女性嫌いの一因は元婚約者のユマ・サーマン似のジェンにある。
以前は売れない女優でいまは夜の女。

 

アクランドは軍に戻ろうとするが、叶わず。失意の除隊となる。
行き場のない彼はトラブルメイカ―となる。
アイパッチをつけたいわば異形の男。
ささいな諍いでも暴力への歯止めがきかない。
そして彼がかかわった男たちが次々と殺される。

当然、警察はアクランドを殺人犯としてマークする。

 

アクランドにからむ登場人物が揃ってくせ者揃い。
女医でありながらパブのオーナーであるジャクソン。

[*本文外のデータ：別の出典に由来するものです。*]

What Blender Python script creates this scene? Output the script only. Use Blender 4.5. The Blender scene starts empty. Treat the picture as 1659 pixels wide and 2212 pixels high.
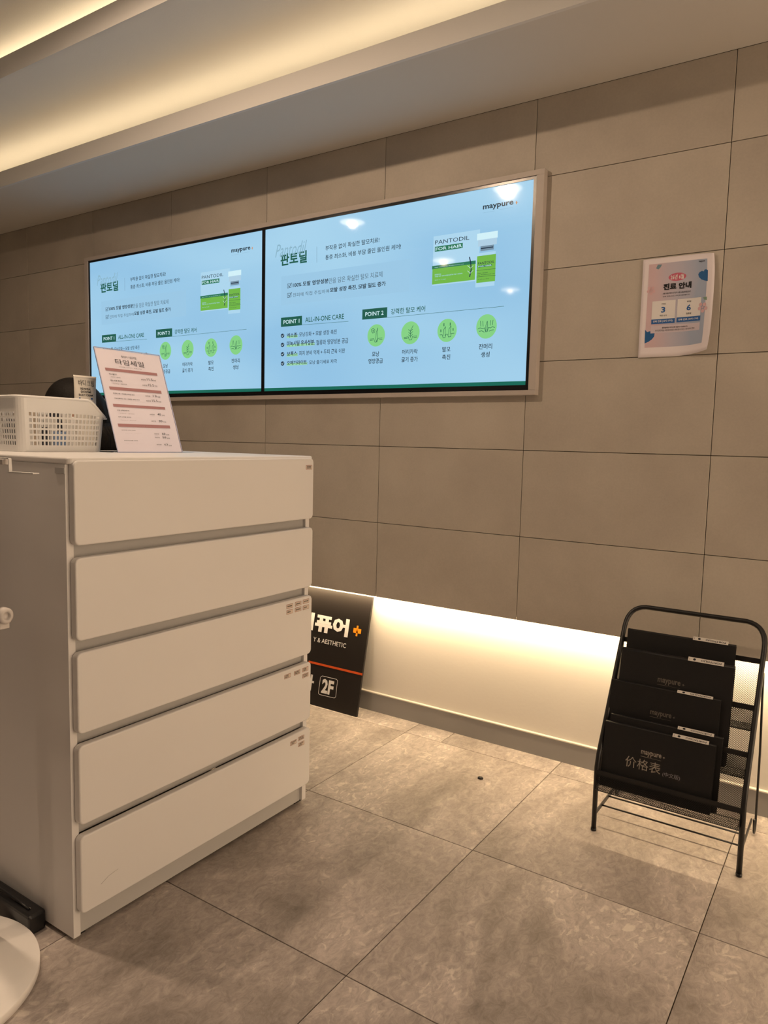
import bpy, bmesh, math, random
from mathutils import Vector, Matrix
random.seed(7)
C = bpy.context.scene.collection
sc = bpy.context.scene
# ---------------- camera (floor at z=0, tiled wall face at y=0) ----------------
YAW, PITCH, ROLL, FPX = -0.586760, -0.0969263, 0.0232218, 1578.16
cam = bpy.data.cameras.new('camera'); co = bpy.data.objects.new('camera', cam); C.objects.link(co); sc.camera = co
fw = Vector((math.sin(YAW)*math.cos(PITCH), math.cos(YAW)*math.cos(PITCH), math.sin(PITCH)))
rt = Vector((math.cos(YAW), -math.sin(YAW), 0)); up = rt.cross(fw)
r2 = math.cos(ROLL)*rt+math.sin(ROLL)*up; u2 = -math.sin(ROLL)*rt+math.cos(ROLL)*up
M = Matrix((r2, u2, -fw)).transposed().to_4x4(); M.translation = (0.40456, -2.36822, 1.11077)
co.matrix_world = M
cam.sensor_fit = 'VERTICAL'; cam.sensor_height = 24; cam.lens = 24*FPX/2212; cam.clip_start = .02
# ---------------- world, lights, exposure ----------------
w = bpy.data.worlds.new('world'); sc.world = w; w.use_nodes = True
w.node_tree.nodes['Background'].inputs[0].default_value = (1, .85, .7, 1)
w.node_tree.nodes['Background'].inputs[1].default_value = .02
sc.view_settings.view_transform = 'Standard'; sc.view_settings.look = 'None'
sc.view_settings.exposure = .09; sc.view_settings.gamma = 1; sc.view_settings.use_curve_mapping = False
sc.cycles.max_bounces = 8; sc.cycles.diffuse_bounces = 5; sc.cycles.sample_clamp_indirect = 4
WARM = (1, .725, .49)
DOWN = 13.0       # ceiling downlight power (W)
COVE = 17.0       # cove strip emission
TOE = 106.0       # strip under the tiled wall
LAMPS = [(-2.557, -1.67, 2.54, .25), (-1.412, -1.58, 2.54, 4.5), (-.27, -1.58, 2.54, .15), (.89, -1.58, 2.54, .5), (-2.34, -2.52, 2.45, .08), (-1.30, -2.30, 2.45, 2.2, 52), (-.10, -2.52, 2.45, .04), (1.0, -2.52, 2.45, .08),
         (-2.33, -3.69, 2.45, .05), (-1.22, -3.69, 2.45, .05), (-.10, -3.69, 2.45, .05), (1.0, -3.69, 2.45, .08)]   # x, y, z, share of DOWN, beam angle
FILL = 3.8       # emission of the added fill panel to the right, out of frame

# ---------------- materials ----------------
MATS = {}
def mat(name, col, rough=.5, spec=.5, metal=0, emit=0, bump=None, var=None, alpha=None, trans=0, ior=None):
    m = bpy.data.materials.new(name); m.use_nodes = True; nt = m.node_tree; b = nt.nodes['Principled BSDF']
    b.inputs['Base Color'].default_value = (*col, 1); b.inputs['Roughness'].default_value = rough
    b.inputs['Specular IOR Level'].default_value = spec; b.inputs['Metallic'].default_value = metal
    if emit: b.inputs['Emission Color'].default_value = (*col, 1); b.inputs['Emission Strength'].default_value = emit
    if trans: b.inputs['Transmission Weight'].default_value = trans
    if ior: b.inputs['IOR'].default_value = ior
    if var or bump:
        tc = nt.nodes.new('ShaderNodeTexCoord')
        if var:   # (scale, amount): gentle mottling of the base colour
            n = nt.nodes.new('ShaderNodeTexNoise'); n.inputs['Scale'].default_value = var[0]; n.inputs['Detail'].default_value = 6
            nt.links.new(tc.outputs['Object'], n.inputs['Vector'])
            r = nt.nodes.new('ShaderNodeMapRange'); r.inputs[1].default_value = .3; r.inputs[2].default_value = .7
            r.inputs[3].default_value = 1-var[1]; r.inputs[4].default_value = 1+var[1]; nt.links.new(n.outputs[0], r.inputs[0])
            h = nt.nodes.new('ShaderNodeVectorMath'); h.operation = 'SCALE'; h.inputs[0].default_value = col
            nt.links.new(r.outputs[0], h.inputs['Scale']); nt.links.new(h.outputs[0], b.inputs['Base Color'])
        if bump:
            n = nt.nodes.new('ShaderNodeTexNoise'); n.inputs['Scale'].default_value = bump[0]; n.inputs['Detail'].default_value = 4
            nt.links.new(tc.outputs['Object'], n.inputs['Vector'])
            bp = nt.nodes.new('ShaderNodeBump'); bp.inputs['Strength'].default_value = bump[1]; bp.inputs['Distance'].default_value = .002
            nt.links.new(n.outputs[0], bp.inputs['Height']); nt.links.new(bp.outputs[0], b.inputs['Normal'])
    MATS[name] = m; return m
def screen_mat(name, col, e=1.0):
    # a lit display pixel: emission plus a glossy face
    m = mat(name, (.01, .01, .012), rough=.045, spec=.5); b = m.node_tree.nodes['Principled BSDF']
    b.inputs['Emission Color'].default_value = (*col, 1); b.inputs['Emission Strength'].default_value = e
    return m
plaster = mat('plaster', (.64, .63, .62), .85, .2, bump=(220, .15))
soffit_m = mat('soffit_plaster', (.58, .56, .53), .85, .2, bump=(220, .1))
lowwall = mat('painted_wall', (.78, .74, .69), .75, .2, bump=(90, .15))
base_m = mat('baseboard_paint', (.30, .29, .285), .5, .3)
capm = mat('baseboard_cap', (.75, .70, .62), .5)
white = mat('white_lacquer', (.78, .76, .75), .42, .4, var=(3, .015))
gapm = mat('grey_recess', (.50, .49, .48), .55, .3)
blackp = mat('black_paint', (.012, .011, .011), .38, .4)
black = mat('black_leatherette', (.010, .009, .009), .5, .35, bump=(500, .2))
blackg = mat('black_plastic', (.008, .008, .009), .3, .5)
signm = mat('sign_black', (.014, .011, .010), .42, .4)
framem = mat('display_frame_laminate', (.46, .41, .375), .5, .35, var=(20, .03))
bezelm = mat('bezel_black', (.006, .006, .008), .25, .5)
paper = mat('paper_white', (.80, .74, .78), .8, .2)
pinkpaper = mat('paper_pink', (.88, .82, .92), .55, .4)
plas = mat('basket_plastic', (.88, .87, .86), .38, .5)
cream = mat('tube_cream', (.80, .76, .70), .4, .5)
skin = mat('skin', (.55, .33, .24), .5, .4)
hair = mat('hair_black', (.009, .007, .006), .6, .15, bump=(150, .5))
cloth = mat('black_cloth', (.014, .014, .019), .85, .1, bump=(300, .3))
steel_m = mat('steel_wire', (.6, .58, .55), .3, .5, metal=1)
stone = mat('stand_stone', (.84, .81, .79), .45, .4, var=(9, .05))
polem = mat('stand_paint', (.66, .62, .60), .4, .4)
glassm = mat('acrylic_clear', (.93, .94, 1), .03, .5, trans=1, ior=1.49)
kraft = mat('packet_white', (.72, .70, .68), .5)
kraft2 = mat('packet_beige', (.60, .50, .40), .5)
dots = mat('packet_dark', (.02, .02, .03), .5)
skyb = mat('packet_blue', (.2, .3, .5), .5)
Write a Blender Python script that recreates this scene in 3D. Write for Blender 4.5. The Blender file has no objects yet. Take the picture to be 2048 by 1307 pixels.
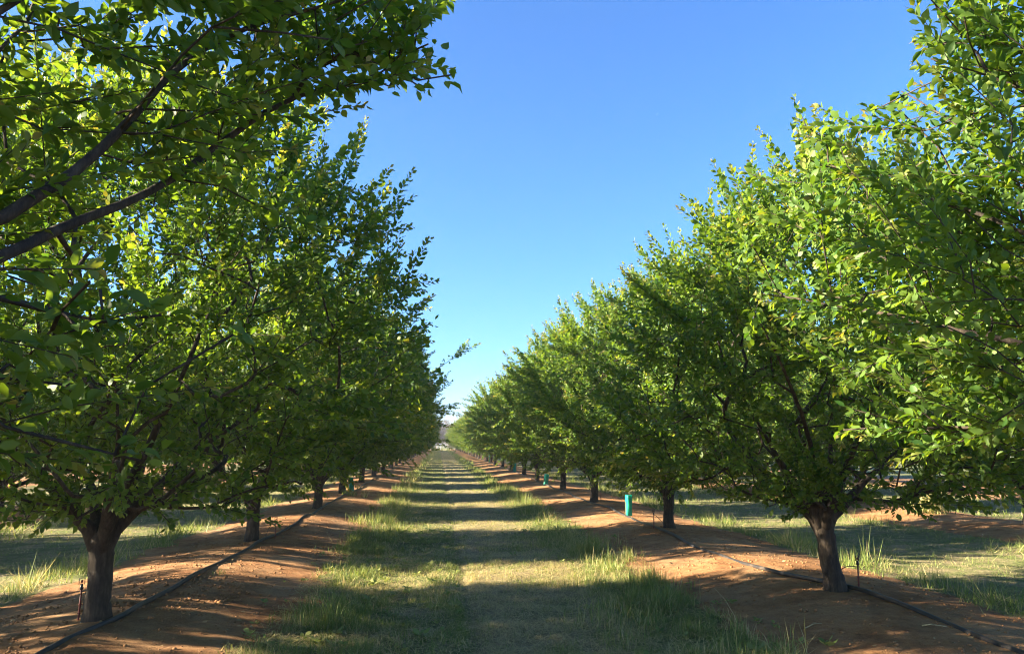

大柄でマッチョなレズビアン
ホームレスのチョーキー。アルコール依存症。元軍人らしい。
「家出少年」のベン。ジャニーズ系のイケメンらしくゲイにも狙われる。
などなど。

 

作者は屈折した人間心理を描くのが巧み。
生きる希望を失くした人間の心の奥をとらえる。

表の顔ではうかがえない裏の顔を執拗に。
隠しておきたいいわば人間の影の部分をつまびらかにする。
作者の真骨頂だろう。
読んでいてゾクゾクする。

 

長篇でありながら、事件を新聞記事、報告書、手紙などを駆使して
リアリティと飽きさせない工夫がしてある。

 

犯人は意外な人物。実際はそうでもない。